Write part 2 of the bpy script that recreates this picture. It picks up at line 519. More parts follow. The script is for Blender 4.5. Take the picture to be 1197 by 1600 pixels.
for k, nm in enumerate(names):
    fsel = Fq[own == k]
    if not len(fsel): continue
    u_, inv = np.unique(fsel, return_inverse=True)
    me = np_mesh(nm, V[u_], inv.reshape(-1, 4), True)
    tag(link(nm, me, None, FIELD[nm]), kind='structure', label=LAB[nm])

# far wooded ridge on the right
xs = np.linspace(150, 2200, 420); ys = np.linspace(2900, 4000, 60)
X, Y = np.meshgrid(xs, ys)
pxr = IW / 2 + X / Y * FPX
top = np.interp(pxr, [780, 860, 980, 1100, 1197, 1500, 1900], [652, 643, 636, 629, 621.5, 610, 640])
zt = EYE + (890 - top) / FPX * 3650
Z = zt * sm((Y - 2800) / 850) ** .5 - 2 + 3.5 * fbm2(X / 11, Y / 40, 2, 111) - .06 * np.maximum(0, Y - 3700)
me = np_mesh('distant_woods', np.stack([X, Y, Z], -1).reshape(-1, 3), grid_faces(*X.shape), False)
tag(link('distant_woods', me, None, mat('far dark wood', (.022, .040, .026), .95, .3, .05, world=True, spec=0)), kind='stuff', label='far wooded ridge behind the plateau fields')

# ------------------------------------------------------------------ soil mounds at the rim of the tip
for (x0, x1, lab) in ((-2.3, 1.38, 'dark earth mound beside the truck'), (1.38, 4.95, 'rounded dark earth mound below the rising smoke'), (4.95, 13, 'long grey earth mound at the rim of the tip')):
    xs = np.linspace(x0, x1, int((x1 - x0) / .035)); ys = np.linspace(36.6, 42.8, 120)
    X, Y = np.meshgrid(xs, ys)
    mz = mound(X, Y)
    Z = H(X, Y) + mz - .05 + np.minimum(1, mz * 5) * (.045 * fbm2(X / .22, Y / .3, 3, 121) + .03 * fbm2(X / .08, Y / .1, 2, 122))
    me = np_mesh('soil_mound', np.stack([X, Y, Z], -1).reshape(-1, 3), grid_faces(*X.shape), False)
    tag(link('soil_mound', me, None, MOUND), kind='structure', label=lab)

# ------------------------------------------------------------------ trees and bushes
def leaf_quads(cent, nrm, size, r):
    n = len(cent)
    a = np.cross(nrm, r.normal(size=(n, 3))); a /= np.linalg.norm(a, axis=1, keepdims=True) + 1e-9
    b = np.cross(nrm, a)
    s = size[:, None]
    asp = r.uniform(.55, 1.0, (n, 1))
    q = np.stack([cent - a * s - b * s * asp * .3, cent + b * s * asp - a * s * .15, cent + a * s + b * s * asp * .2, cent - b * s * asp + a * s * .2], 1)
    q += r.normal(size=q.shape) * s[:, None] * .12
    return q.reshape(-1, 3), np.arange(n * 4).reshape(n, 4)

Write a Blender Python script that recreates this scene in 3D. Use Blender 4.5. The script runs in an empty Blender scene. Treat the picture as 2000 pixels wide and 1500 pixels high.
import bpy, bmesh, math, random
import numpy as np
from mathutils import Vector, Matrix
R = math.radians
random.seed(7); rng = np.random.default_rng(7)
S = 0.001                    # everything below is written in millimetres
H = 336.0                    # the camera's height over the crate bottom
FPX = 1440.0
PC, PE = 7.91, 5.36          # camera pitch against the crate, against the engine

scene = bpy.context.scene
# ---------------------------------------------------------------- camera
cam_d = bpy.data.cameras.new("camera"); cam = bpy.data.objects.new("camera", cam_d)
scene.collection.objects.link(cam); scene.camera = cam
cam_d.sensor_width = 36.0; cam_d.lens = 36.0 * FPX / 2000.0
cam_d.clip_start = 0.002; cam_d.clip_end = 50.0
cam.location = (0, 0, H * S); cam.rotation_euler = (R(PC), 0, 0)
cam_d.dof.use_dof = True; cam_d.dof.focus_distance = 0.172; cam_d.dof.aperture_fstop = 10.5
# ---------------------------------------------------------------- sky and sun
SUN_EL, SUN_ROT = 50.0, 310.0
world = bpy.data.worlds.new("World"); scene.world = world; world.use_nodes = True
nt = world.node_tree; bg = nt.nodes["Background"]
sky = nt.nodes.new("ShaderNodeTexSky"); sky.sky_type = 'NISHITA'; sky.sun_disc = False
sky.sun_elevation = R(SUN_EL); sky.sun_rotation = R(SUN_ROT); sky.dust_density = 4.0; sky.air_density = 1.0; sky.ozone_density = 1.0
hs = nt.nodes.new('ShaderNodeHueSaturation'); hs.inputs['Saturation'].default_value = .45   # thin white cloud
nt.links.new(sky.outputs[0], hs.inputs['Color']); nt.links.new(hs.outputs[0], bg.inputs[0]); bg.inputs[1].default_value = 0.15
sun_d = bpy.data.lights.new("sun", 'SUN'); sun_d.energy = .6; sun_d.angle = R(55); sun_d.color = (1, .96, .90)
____
WHAT TO DO:
Exactly reproduce every line of the records.

SOLUTION FOR THIS TASK:
Write part 2 of the bpy script that recreates this picture. It picks up at line 519. More parts follow. The script is for Blender 4.5. Take the picture to be 1197 by 1600 pixels.
for k, nm in enumerate(names):
    fsel = Fq[own == k]
    if not len(fsel): continue
    u_, inv = np.unique(fsel, return_inverse=True)
    me = np_mesh(nm, V[u_], inv.reshape(-1, 4), True)
    tag(link(nm, me, None, FIELD[nm]), kind='structure', label=LAB[nm])

# far wooded ridge on the right
xs = np.linspace(150, 2200, 420); ys = np.linspace(2900, 4000, 60)
X, Y = np.meshgrid(xs, ys)
pxr = IW / 2 + X / Y * FPX
top = np.interp(pxr, [780, 860, 980, 1100, 1197, 1500, 1900], [652, 643, 636, 629, 621.5, 610, 640])
zt = EYE + (890 - top) / FPX * 3650
Z = zt * sm((Y - 2800) / 850) ** .5 - 2 + 3.5 * fbm2(X / 11, Y / 40, 2, 111) - .06 * np.maximum(0, Y - 3700)
me = np_mesh('distant_woods', np.stack([X, Y, Z], -1).reshape(-1, 3), grid_faces(*X.shape), False)
tag(link('distant_woods', me, None, mat('far dark wood', (.022, .040, .026), .95, .3, .05, world=True, spec=0)), kind='stuff', label='far wooded ridge behind the plateau fields')

# ------------------------------------------------------------------ soil mounds at the rim of the tip
for (x0, x1, lab) in ((-2.3, 1.38, 'dark earth mound beside the truck'), (1.38, 4.95, 'rounded dark earth mound below the rising smoke'), (4.95, 13, 'long grey earth mound at the rim of the tip')):
    xs = np.linspace(x0, x1, int((x1 - x0) / .035)); ys = np.linspace(36.6, 42.8, 120)
    X, Y = np.meshgrid(xs, ys)
    mz = mound(X, Y)
    Z = H(X, Y) + mz - .05 + np.minimum(1, mz * 5) * (.045 * fbm2(X / .22, Y / .3, 3, 121) + .03 * fbm2(X / .08, Y / .1, 2, 122))
    me = np_mesh('soil_mound', np.stack([X, Y, Z], -1).reshape(-1, 3), grid_faces(*X.shape), False)
    tag(link('soil_mound', me, None, MOUND), kind='structure', label=lab)

# ------------------------------------------------------------------ trees and bushes
def leaf_quads(cent, nrm, size, r):
    n = len(cent)
    a = np.cross(nrm, r.normal(size=(n, 3))); a /= np.linalg.norm(a, axis=1, keepdims=True) + 1e-9
    b = np.cross(nrm, a)
    s = size[:, None]
    asp = r.uniform(.55, 1.0, (n, 1))
    q = np.stack([cent - a * s - b * s * asp * .3, cent + b * s * asp - a * s * .15, cent + a * s + b * s * asp * .2, cent - b * s * asp + a * s * .2], 1)
    q += r.normal(size=q.shape) * s[:, None] * .12
    return q.reshape(-1, 3), np.arange(n * 4).reshape(n, 4)

Write a Blender Python script that recreates this scene in 3D. Use Blender 4.5. The script runs in an empty Blender scene. Treat the picture as 2000 pixels wide and 1500 pixels high.
import bpy, bmesh, math, random
import numpy as np
from mathutils import Vector, Matrix
R = math.radians
random.seed(7); rng = np.random.default_rng(7)
S = 0.001                    # everything below is written in millimetres
H = 336.0                    # the camera's height over the crate bottom
FPX = 1440.0
PC, PE = 7.91, 5.36          # camera pitch against the crate, against the engine

scene = bpy.context.scene
# ---------------------------------------------------------------- camera
cam_d = bpy.data.cameras.new("camera"); cam = bpy.data.objects.new("camera", cam_d)
scene.collection.objects.link(cam); scene.camera = cam
cam_d.sensor_width = 36.0; cam_d.lens = 36.0 * FPX / 2000.0
cam_d.clip_start = 0.002; cam_d.clip_end = 50.0
cam.location = (0, 0, H * S); cam.rotation_euler = (R(PC), 0, 0)
cam_d.dof.use_dof = True; cam_d.dof.focus_distance = 0.172; cam_d.dof.aperture_fstop = 10.5
# ---------------------------------------------------------------- sky and sun
SUN_EL, SUN_ROT = 50.0, 310.0
world = bpy.data.worlds.new("World"); scene.world = world; world.use_nodes = True
nt = world.node_tree; bg = nt.nodes["Background"]
sky = nt.nodes.new("ShaderNodeTexSky"); sky.sky_type = 'NISHITA'; sky.sun_disc = False
sky.sun_elevation = R(SUN_EL); sky.sun_rotation = R(SUN_ROT); sky.dust_density = 4.0; sky.air_density = 1.0; sky.ozone_density = 1.0
hs = nt.nodes.new('ShaderNodeHueSaturation'); hs.inputs['Saturation'].default_value = .45   # thin white cloud
nt.links.new(sky.outputs[0], hs.inputs['Color']); nt.links.new(hs.outputs[0], bg.inputs[0]); bg.inputs[1].default_value = 0.15
sun_d = bpy.data.lights.new("sun", 'SUN'); sun_d.energy = .6; sun_d.angle = R(55); sun_d.color = (1, .96, .90)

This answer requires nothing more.